Chapter 1, Getting Started with Predictive Modelling, talks about aspects, scope, and applications of predictive modelling. It also discusses various Python packages commonly used in data science, Python IDEs, and the methods to install these on systems.

Chapter 2, Data Cleaning, describes the process of reading a dataset, getting a bird's eye view of the dataset, handling the missing values in the dataset, and exploring the dataset with basic plotting using the pandas and matplotlib packages in Python. The data cleaning and wrangling together constitutes around 80% of the modelling time.

Chapter 3, Data Wrangling, describes the methods to subset a dataset, concatenate or merge two or more datasets, group the dataset by categorical variables, split the dataset into training and testing sets, generate dummy datasets using random numbers, and create simulations using random numbers.

Chapter 4, Statistical Concepts for Predictive Modelling, explains the basic statistics needed to make sense of the model parameters resulting from the predictive models.
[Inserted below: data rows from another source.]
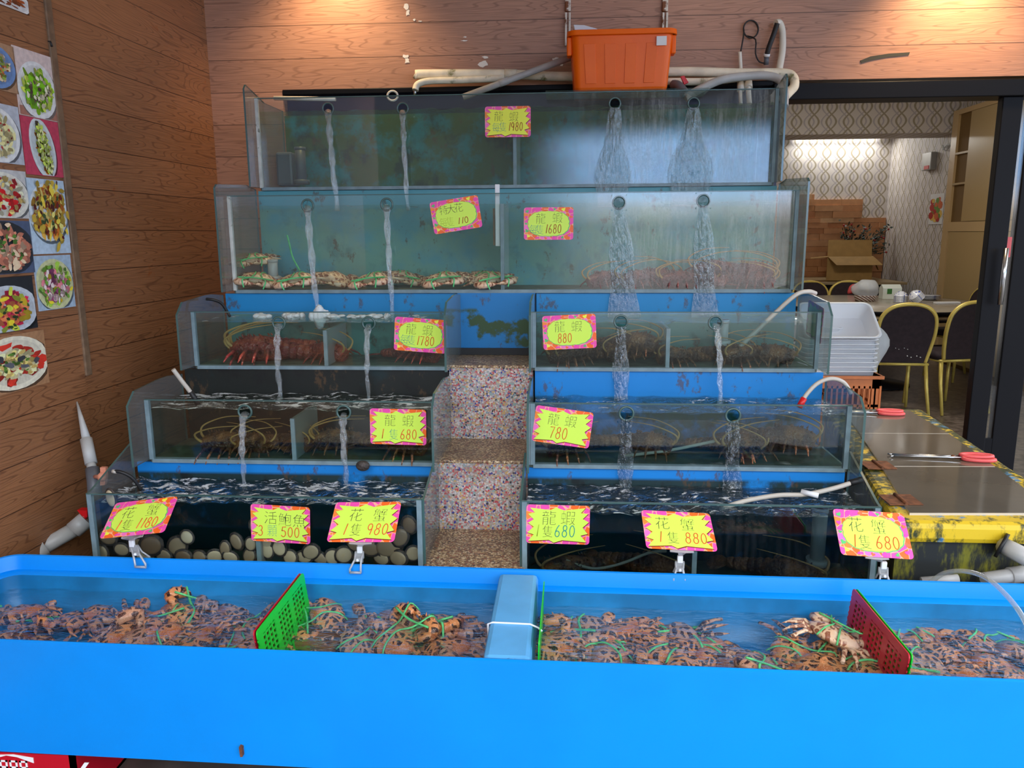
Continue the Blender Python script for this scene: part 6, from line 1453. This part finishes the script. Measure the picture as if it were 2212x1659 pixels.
poster([(-55, 78), (28, 99), (36, 182), (-50, 205)], (180, 140, 106), 'food poster with noodles on a blue patterned plate', (.45, .48, .48, .42, .1), (112, 150, 200), [((230, 206, 170), 14, .1, .3, .24), ((190, 110, 60), 8, .08, .28, .2), ((140, 170, 70), 10, .06, .3, .24)], 6)
poster([(-55, 216), (39, 228), (49, 350), (-50, 352)], (196, 200, 208), 'food poster with pale dumplings in a white bowl', (.45, .46, .46, .44, 0), W1, [((240, 226, 176), 16, .12, .3, .3), ((232, 214, 150), 10, .1, .3, .28), ((170, 60, 50), 4, .04, .26, .2)], 7)
poster([(-55, 352), (57, 378), (62, 468), (-50, 474)], (206, 204, 200), 'food poster with red peppers and squid pieces', (.5, .45, .46, .46, 0), (236, 232, 216), [((236, 226, 190), 18, .11, .32, .3), ((200, 30, 34), 9, .12, .3, .32), ((236, 200, 120), 8, .08, .3, .3)], 8)
poster([(-55, 477), (64, 476), (72, 588), (-50, 597)], (84, 96, 124), 'food poster with pink prawns in a black skillet', (.48, .5, .48, .46, 0), (46, 46, 50), [((226, 140, 110), 20, .13, .36, .34), ((240, 196, 160), 12, .09, .36, .34), ((90, 130, 50), 6, .07, .3, .3)], 9)
poster([(-55, 604), (69, 596), (80, 712), (-50, 724)], (40, 40, 44), 'food poster with red tuna sashimi on crushed ice', (.5, .4, .5, .42, .1), (206, 212, 218), [((224, 40, 84), 14, .15, .3, .22), ((240, 130, 80), 8, .12, .32, .24), ((196, 206, 70), 4, .12, .3, .38), ((240, 200, 50), 3, .12, .4, .2), ((60, 80, 40), 5, .06, .3, .3)], 10)
poster([(-55, 733), (94, 716), (105, 828), (-50, 866)], (176, 130, 92), 'food poster with a split lobster on a cream plate, lowest on the wall', (.52, .5, .47, .44, -.15), (240, 232, 206), [((206, 56, 40), 9, .13, .34, .28), ((240, 226, 170), 18, .1, .26, .2), ((240, 206, 120), 10, .07, .26, .2), ((90, 130, 50), 5, .05, .2, .15), ((90, 90, 96), 2, .09, .3, .1)], 11)
# hook on the wooden wall
h0 = hitwall(97, 88, .0); mb = MB(); mb.tube([h0, h0 + Vector((.02, 0, -.004)), h0 + Vector((.024, 0, -.02))], .004, 6); o = mb.build('wall_hook', M['blackrub']); tag(o, 'small black hook above the food posters', 'hook')
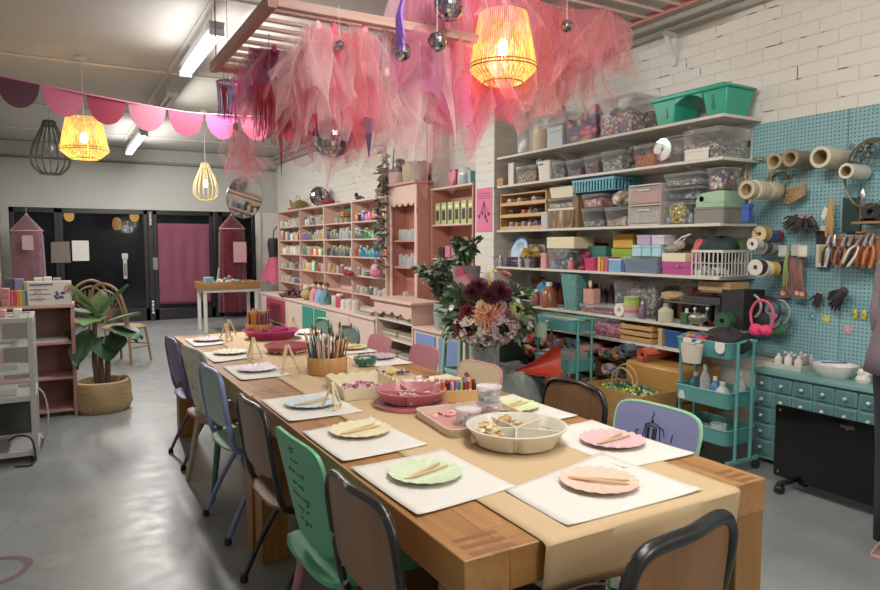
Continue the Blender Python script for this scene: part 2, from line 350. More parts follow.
# ---- far wall : plaster bulkhead, black steel glazing, two
ZB = 2.13
struct(M().box(XL, WX+.1, YF, YF+.2, ZB, CZ).build('wall_far', mat('#adaea8', .75, var=.05, scale=1.5)))
struct(M().box(XL, WX+.03, YF-.12, YF, 3.03, CZ-.002).build('trim_9', mat('#a09f9a', .7), bevel=.02))
struct(M().box(XL, WX, YF-.02, YF+.001, 2.99, 3.01).build('trim_10', mat('#53514e', .7)))
blk = mat('#15161a', .35, var=.2, scale=5); NIGHT = mat('#0c0e12', .3)
glass = clear('#1a2026', .25, .03)
struct(M().box(3.62, WX+.03, YF-.02, YF+.2, 0, ZB).build('wall_pier', white, bevel=.01))
struct(M().box(3.55, 3.66, YF-.06, YF, 0, ZB).build('trim_11', white, bevel=.01))
struct(M().box(XL, XL+.12, YF-.08, YF, 0, ZB).build('trim_12', mat('#a7a8a4', .5), bevel=.01))
def window(n, x0, x1, z0, y=YF+.03, name='window', rails=(), kick=.3):
 r = thing('%s_%d' % (name, n), None, None, ((x0+x1)/2, y, 0)); r['kind'] = 'structure'
 f = M(); t = .07
 f.box(x0, x0+t, y-.03, y+.05, z0, ZB); f.box(x1-t, x1, y-.03, y+.05, z0, ZB); f.box(x0, x1, y-.03, y+.05, ZB-.09, ZB); f.box(x0, x1, y-.03, y+.05, z0, z0+kick)
 for zz in rails: f.box(x0, x1, y-.02, y+.04, zz, zz+.05)
 f.build('window_frame', blk, r, 1, bevel=.006)
 M().box(x0+t, x1-t, y, y+.01, z0+kick, ZB-.09).build('pane', glass, r, 1)
 return r
window(1, XL+.12, .02, 0); window(2, .02, 1.5, 0, kick=.25)
d1 = window(1, 1.6, 2.72, 0, name='door', kick=.22)
window(3, 2.82, 3.55, 0, kick=.12)
struct(M().box(1.5, 1.6, YF-.03, YF+.09, 0, ZB).build('trim_13', blk, bevel=.01)); struct(M().box(2.72, 2.82, YF-.03, YF+.09, 0, ZB).build('trim_14', blk, bevel=.01))
# door furniture
chrome = mat('#c8cacc', .25, 1, var=.05)
h = M(); h.box(1.05, 1.12, YF-.05, YF-.03, .82, 1.2).cyl((1.085, YF-.10, .88), (1.085, YF-.10, 1.12), .014).cyl((1.085, YF-.03, .9), (1.085, YF-.10, .9), .01).cyl((1.085, YF-.03, 1.1), (1.085, YF-.10, 1.1), .01).box(1.03, 1.14, YF-.07, YF-.03, 1.2, 1.3)
h.build('door_handle', chrome, bpy.data.objects['window_2'], 1, bevel=.004)
for k, (z, s) in enumerate(((1.95, .05), (.25, .05))):
 hh = M(); hh.cyl((1.55, YF-.05, z-.12), (1.55, YF-.05, z+.12), .02)
 for q in (-.1, -.03, .05, .12): hh.sph((1.55, YF-.055, z+q), (.032, .03, .022), 8)
 hh.build('hinge', mat('#b9b8b2', .4, .5), d1, 1)
hh = M(); hh.prism(rrect(1.57, 1.66, .98, 1.22, .02), lambda u, v, d: (u, YF-.05+d, v), 0, .03)
hh.build('lock_plate', mat('#8e9093', .3, .9), d1, 1, bevel=.004)
# pink fabric panel behind the door glass, paper notices
curt = mat('#74384a', .8, var=.25, scale=3, bump=.3)
s = M(); s.surf(lambda u, v: (1.68+.96*u, YF+.015+.01*math.sin(u*26)*math.sin(PI*v), .3+1.58*v+.0*u), 60, 20)
tag(s.build('pink_cloth_panel', curt, solid=.003), 'flat rose cloth panel covering the black glazed door', 'cloth panel')
tag(M().prism([(0, 0), (.62, 0), (.6, .62), (.02, .6)], lambda u, v, d: (-.12+u*.5, YF-.03+d, 1.14+v*.62), 0, .003).build('sheer_notice', mat('#8f7e78', .8, alpha=.6)), 'greyish see-through sheet on the glass beside the hanging pink canopy', 'notice')
tag(M().prism(rrect(.22, .49, 1.17, 1.54, .01), lambda u, v, d: (u, YF-.03+d, v), 0, .006).build('paper_notice', mat('#d8d6d0', .8)), 'white paper notice taped to the dark window behind the plants', 'notice')
# the street outside: dark, with a lit shopfront band
struct(M().box(XL-2, WX+2, YF+3.2, YF+3.3, 0, 3.2).build('wall_street', mat('#1d1e22', .8, var=.6, scale=2)))
# warm lamps and a dark figure-less facade outside
for k, (x, z) in enumerate(((.2, 2.0), (1.35, 2.02), (1.05, 1.86))):
 tag(M().lathe([(.02, .16), (.07, .12), (.09, 0), (.06, -.08), (.01, -.1)], (x, YF+.5+.3*k, z), 14).build('outdoor_lantern', mat('#d8a050', .5, emit=1.1 if k < 2 else .5)), ['amber lantern glowing outside above the white paper notice', 'amber lantern glowing outside near the top of the dark doors', 'dim small lantern glowing outside at the middle of the dark glass'][k], 'lantern')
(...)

This chapter deals with concepts like hypothesis testing, z-tests, t-tests, chi-square tests, p-values, and so on followed by a discussion on correlation.

Chapter 5, Linear Regression with Python, starts with a discussion on the mathematics behind the linear regression validating the mathematics behind it using a simulated dataset. It is then followed by a summary of implications and interpretations of various model parameters. The chapter also describes methods to implement linear regression using the stasmodel.api and scikit-learn packages and handling various related contingencies, such as multiple regression, multi-collinearity, handling categorical variables, non-linear relationships between predictor and target variables, handling outliers, and so on.

Chapter 6, Logistic Regression with Python, explains the concepts, such as odds ratio, conditional probability, and contingency tables leading ultimately to detailed discussion on mathematics behind the logistic regression model (using a code that implements the entire model from scratch) and various tests to check the efficiency of the model. The chapter also describes the methods to implement logistic regression in Python and drawing and understanding an ROC curve.

Chapter 7, Clustering with Python, discusses the concepts, such as distances, the distance matrix, and linkage methods to understand the mathematics and logic behind both hierarchical and k-means clustering. The chapter also describes the methods to implement both the types of clustering in Python and methods to fine tune the number of clusters.

Chapter 8, Trees and Random Forests with Python, starts with a discussion on topics, such as entropy, information gain, gini index, and so on. To illustrate the mathematics behind creating a decision tree followed by a discussion on methods to handle variations, such as a continuous numerical variable as a predictor variable and handling a missing value. This is followed by methods to implement the decision tree in Python. The chapter also gives a glimpse into understanding and implementing the regression tree and random forests.

Chapter 9, Best Practices for Predictive Modelling, entails the best practices to be followed in terms of coding, data handling, algorithms, statistics, and business context for getting good results in predictive modelling.

Appendix, A List of Links, contains a list of sources which have been directly or indirectly consulted or used in the book. It also contains the link to the folder which contains datasets used in the book.